The undying contention that every person who voted for President Trump is racist graced CNN’s airwaves this morning.
It’s an argument that’s much better understood when fleshed out beyond the confines of a tweet or protest sign, as CNN allowed it to be today, but nevertheless implicates millions of nonracist people in evil conduct. It’s also an argument well worth understanding as a representative slice of the worldview that dominates academia and bleeds consequently into the media and pop culture.
Here’s how commentator Michaela Angela Davis made the assertion on CNN Wednesday morning:
Davis: …I think it’s important we don’t make Trump seem this untouchable thing… that no one gets to be Trump but Trump. Tens of millions of people voted for him after he showed his cards for years.
John Berman: But are you suggesting that they’re racist —
Davis: Absolutely yes. Yes.
Berman: All the people that voted for Donald Trump are racist?
Davis: Yes. They may not be violently racist, they may not be — he’s targeted. He’s very clear and strategic. Look, anti-blackness is a strategy that has been the foundation of part of the American project. So we have to grapple with the idea if that if you heard someone at their rally say ‘build a wall, kill them all.’ If you heard someone say —
Alisyn Camerota: You know that people interpret this differently and to paint as broad a brush saying you are, saying that everybody who voted for him is racist. They’ll say that people compartmentalized during Bill Clinton and you overlook the things that you’re uncomfortable with because you like the policy. You can’t paint that broad of a brush stroke.

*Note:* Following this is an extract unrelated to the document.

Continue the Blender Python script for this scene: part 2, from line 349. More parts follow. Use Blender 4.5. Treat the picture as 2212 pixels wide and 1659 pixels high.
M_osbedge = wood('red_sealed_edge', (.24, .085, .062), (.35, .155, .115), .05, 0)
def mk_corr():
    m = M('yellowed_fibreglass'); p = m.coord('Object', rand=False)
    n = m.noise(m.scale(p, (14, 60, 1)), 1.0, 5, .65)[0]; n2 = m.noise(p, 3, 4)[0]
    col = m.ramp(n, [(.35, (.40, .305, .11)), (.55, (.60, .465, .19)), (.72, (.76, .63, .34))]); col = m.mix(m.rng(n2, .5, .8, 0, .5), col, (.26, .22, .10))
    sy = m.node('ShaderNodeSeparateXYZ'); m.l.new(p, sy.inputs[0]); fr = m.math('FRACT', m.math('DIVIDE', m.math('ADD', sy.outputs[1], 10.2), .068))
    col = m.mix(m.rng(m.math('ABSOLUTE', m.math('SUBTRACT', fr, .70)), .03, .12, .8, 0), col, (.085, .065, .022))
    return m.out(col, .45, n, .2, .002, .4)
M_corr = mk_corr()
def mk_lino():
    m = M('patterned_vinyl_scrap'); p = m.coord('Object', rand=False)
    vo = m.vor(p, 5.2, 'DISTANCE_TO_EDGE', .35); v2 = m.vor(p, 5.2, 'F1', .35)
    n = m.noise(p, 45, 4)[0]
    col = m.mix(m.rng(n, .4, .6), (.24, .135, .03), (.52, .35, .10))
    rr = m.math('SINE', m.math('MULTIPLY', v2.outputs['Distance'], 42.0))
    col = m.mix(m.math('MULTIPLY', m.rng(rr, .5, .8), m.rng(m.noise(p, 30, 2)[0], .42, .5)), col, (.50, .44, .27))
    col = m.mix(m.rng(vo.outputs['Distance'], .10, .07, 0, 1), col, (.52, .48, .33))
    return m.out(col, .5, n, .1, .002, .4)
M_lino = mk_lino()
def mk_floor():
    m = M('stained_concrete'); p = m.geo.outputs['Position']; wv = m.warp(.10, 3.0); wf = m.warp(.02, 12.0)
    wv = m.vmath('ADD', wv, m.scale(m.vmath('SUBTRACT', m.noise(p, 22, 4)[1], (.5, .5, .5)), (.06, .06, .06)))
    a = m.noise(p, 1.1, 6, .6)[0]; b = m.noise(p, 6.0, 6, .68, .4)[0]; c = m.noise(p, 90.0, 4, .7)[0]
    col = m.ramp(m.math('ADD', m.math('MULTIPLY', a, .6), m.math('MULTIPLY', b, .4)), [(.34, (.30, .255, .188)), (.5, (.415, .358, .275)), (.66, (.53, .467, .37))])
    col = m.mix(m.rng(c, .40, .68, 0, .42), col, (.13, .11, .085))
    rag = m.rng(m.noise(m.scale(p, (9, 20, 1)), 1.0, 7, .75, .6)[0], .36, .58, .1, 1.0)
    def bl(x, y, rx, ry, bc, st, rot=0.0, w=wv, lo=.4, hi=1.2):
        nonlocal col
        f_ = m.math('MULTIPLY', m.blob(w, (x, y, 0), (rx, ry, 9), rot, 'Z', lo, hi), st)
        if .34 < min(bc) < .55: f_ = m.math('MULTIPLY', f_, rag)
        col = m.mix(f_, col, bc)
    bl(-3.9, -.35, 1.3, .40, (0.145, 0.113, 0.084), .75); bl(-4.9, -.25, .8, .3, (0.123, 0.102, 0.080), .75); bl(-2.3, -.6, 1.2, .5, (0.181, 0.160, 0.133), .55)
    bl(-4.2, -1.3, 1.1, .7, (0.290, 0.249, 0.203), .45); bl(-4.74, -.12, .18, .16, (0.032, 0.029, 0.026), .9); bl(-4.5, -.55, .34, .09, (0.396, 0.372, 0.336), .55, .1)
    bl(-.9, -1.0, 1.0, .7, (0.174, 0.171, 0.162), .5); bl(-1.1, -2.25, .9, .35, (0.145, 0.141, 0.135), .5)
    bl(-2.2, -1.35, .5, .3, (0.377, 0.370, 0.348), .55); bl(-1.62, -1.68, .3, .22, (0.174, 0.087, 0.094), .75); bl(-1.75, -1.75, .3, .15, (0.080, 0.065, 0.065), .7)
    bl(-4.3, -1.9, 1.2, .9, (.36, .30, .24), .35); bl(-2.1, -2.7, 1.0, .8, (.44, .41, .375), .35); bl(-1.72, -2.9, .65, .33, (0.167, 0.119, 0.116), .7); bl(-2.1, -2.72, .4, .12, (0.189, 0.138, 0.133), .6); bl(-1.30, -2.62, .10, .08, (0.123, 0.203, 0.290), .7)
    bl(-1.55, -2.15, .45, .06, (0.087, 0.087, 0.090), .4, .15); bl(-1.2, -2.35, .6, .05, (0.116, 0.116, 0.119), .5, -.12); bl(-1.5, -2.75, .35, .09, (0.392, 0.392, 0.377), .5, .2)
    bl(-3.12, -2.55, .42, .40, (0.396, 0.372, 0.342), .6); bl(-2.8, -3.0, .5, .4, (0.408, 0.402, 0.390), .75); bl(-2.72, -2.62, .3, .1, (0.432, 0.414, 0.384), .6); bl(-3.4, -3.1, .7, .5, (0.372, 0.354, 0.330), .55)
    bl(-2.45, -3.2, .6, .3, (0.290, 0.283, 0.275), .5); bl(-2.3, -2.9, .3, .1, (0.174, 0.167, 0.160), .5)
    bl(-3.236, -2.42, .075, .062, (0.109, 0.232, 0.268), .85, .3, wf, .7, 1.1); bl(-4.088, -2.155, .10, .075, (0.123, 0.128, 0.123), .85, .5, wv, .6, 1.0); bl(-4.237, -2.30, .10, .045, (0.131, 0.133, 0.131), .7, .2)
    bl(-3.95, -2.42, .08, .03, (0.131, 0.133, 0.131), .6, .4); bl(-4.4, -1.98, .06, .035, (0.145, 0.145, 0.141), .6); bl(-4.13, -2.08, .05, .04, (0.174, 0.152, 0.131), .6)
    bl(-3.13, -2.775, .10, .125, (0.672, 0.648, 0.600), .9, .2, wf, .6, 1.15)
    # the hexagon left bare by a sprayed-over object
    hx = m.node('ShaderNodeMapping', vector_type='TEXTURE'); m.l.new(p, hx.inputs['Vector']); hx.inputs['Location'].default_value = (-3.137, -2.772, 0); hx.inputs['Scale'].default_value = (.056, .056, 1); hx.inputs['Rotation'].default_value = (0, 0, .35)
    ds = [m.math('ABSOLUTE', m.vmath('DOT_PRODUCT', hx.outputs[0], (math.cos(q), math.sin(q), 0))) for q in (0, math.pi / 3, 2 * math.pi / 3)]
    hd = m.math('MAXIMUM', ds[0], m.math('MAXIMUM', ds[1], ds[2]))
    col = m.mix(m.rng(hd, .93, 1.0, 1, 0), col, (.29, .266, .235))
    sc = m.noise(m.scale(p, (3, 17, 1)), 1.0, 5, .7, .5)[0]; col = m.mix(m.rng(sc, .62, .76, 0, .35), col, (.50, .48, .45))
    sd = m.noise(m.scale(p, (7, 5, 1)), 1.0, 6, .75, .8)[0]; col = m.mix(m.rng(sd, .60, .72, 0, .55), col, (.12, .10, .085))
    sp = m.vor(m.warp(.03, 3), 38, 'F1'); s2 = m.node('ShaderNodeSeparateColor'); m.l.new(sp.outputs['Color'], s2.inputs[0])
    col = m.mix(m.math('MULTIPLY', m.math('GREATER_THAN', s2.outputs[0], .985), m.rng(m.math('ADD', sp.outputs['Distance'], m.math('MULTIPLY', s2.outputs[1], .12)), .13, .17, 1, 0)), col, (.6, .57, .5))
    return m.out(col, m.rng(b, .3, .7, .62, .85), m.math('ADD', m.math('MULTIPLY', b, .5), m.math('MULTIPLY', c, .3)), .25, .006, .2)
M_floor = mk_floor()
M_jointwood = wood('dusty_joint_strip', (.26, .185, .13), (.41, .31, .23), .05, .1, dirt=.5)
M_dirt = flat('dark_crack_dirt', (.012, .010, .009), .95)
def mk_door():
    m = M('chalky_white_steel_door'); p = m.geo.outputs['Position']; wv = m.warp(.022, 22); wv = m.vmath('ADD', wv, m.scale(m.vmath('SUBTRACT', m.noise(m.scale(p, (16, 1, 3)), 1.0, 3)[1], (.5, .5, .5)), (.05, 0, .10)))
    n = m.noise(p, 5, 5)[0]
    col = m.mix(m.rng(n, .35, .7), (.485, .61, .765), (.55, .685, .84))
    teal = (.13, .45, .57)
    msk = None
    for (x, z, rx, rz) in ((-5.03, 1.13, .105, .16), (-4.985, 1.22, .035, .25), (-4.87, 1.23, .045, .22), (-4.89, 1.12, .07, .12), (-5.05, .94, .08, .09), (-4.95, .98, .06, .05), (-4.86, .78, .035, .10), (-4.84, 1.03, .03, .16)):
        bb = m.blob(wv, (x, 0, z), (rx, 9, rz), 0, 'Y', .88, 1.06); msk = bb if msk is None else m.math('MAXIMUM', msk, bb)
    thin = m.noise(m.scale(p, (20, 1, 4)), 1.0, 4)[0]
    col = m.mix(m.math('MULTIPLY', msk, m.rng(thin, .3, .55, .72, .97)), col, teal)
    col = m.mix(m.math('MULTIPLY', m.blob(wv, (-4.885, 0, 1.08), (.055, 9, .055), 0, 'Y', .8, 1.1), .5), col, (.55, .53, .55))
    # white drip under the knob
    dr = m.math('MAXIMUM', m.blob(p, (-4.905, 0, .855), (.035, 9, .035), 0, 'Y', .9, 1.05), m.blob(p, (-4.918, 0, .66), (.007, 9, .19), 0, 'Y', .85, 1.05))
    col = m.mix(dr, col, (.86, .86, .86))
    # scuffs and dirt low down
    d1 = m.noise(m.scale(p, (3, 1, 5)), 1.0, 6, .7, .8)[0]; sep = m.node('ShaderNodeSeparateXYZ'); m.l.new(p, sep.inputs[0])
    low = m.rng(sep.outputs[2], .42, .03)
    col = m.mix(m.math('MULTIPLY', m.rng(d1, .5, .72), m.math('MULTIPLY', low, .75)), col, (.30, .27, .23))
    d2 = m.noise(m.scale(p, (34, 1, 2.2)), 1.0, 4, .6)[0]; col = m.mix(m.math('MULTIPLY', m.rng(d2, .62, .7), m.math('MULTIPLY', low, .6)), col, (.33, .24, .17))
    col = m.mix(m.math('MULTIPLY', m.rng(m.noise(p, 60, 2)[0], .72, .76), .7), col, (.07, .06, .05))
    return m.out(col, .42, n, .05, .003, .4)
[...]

Davis: Racism isn’t broad. What you are not hearing is there’s so many different levels of racism and how it works itself out.
Camerota: Yeah, I hear you.
Davis: So there’s levels to how it is interpreted and there’s levels to how it is acted out, and most of the time we are operating in racist structures, so you as an individual may not understand that you are racist but you are working in a racist structure. So that’s how policemen of color can be participatory, right? It is so complicated and that’s why we have to have sustained, complicated, nuanced conversations that ground themselves in history.
The heart of Davis’ argument is reflected in the following quote: “Most of the time we are operating in racist structures, so you as an individual may not understand that you are racist but you are working in a racist structure.”
When people argue that all Trump voters are racists, they typically don’t mean every person that voted for Trump openly believes people of color are inferior, but that their support for Trump is perpetuating a lingering and widely shared mindset that accepts white supremacy as normal.
The problem is that people who don’t have degrees from Oberlin reasonably understand this to mean something closer to what it says: That their votes for Trump make them equivalent to KKK members. And no one’s going to take that seriously.
The “Coming Apart” phenomenon has many implications, not the least of which is that college-educated progressives are working very hard to expand the definition of racism. And since they’re overrepresented in the media, their definition of racism implicates, confuses, and offends people who do not in any way believe in white supremacy. This is arguably the biggest problem in today’s conversation about race.
To most people — even beyond the pro-Trump demographic — there is a major difference between racism and “inadvertent participation in a racist structure.” Davis admits it was “startling” for her to respond affirmatively to Berman’s question this morning, and argues there are “levels to racism.” But if progressives insist on making the argument that all Trump voters are racist, they need to do a much better job acknowledging that they’re being quite imprecise with their language and meaning, and working to make others see their point, if they end up having one at all.